Unemployed

It just amazes me the lengths that I will go to and the things that I can find to do to avoid doing the unpleasant things that I really need to do. Even things that I don't necessarily want to do or typically enjoy doing. Take blog posting for example. Something that I often put off doing for days, weeks, even months at a time.

Here I am, unemployed for a month now (OMG ... I can't believe it's been a month now!), in desperate need of a job, combing through online want-ads, looking at job postings that aren't real jobs anyway, or are crap jobs, or part-time jobs, or offer no benefits, or pay minimum-wage, or I don't qualify for because I don't have a bachelor's degree, blah, blah, blah - to the point where I can't stand the thought of another moment of job-hunting! so I post on my blog instead.

ARGH! This economy sucks!

Riddle me this

So here's the thing ... how can a girl who hates running so much miss running so much?

I was struggling. Every second or third day I would get into this horrible mood. I wasn't sure what was wrong with me, why I felt so pissy. I was not PMSing. I was quite happy with my life, job, situation, etc. So what the hell was wrong with me? Turns out - there I was training for an upcoming half marathon - and I hated running. I was pissy every second or third day because every second or third day I had to run. A friend pointed it out to me. Then proceeded to tell me that maybe running wasn't my thing. EXCUSE ME?!?! I am about as stubborn as they get - and a bit rebellious. Challenge accepted! That was all I needed to get me going. I was going to run and I was going to like it! Running was going to be "my thing" even if it killed me, damnit!

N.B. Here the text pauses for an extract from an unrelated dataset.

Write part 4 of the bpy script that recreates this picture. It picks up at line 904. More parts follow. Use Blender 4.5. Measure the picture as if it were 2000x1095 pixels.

But I continued to struggle. I continued to hate it. Much to my dismay.

The 13 mile bus ride up the canyon felt like it took forever! I just kept thinking, "This bus ride is only 13 miles. And it is so long. And this is how far I have to run. All the way back down this canyon." (Interesting to note that the night before the race as I was driving back to my hotel in Green River I saw a sign that read, "Green River 13 miles" and I thought at that time as well, "This is how far I have to run tomorrow". I thought I would NEVER reach Green River!)
I ran it. I actually enjoyed it until the pain set in. And I hurt terribly for the next few days.

I have now taken 2 weeks off to recover. Two weeks of no running. It should be bliss, right? I should be in heaven and happy and no more pissiness. But I'm pissy!

A few days ago I was driving to work and there were runners out on the road and I longed for that. I actually ached to be there with them. How can a girl who hates to run miss it so much?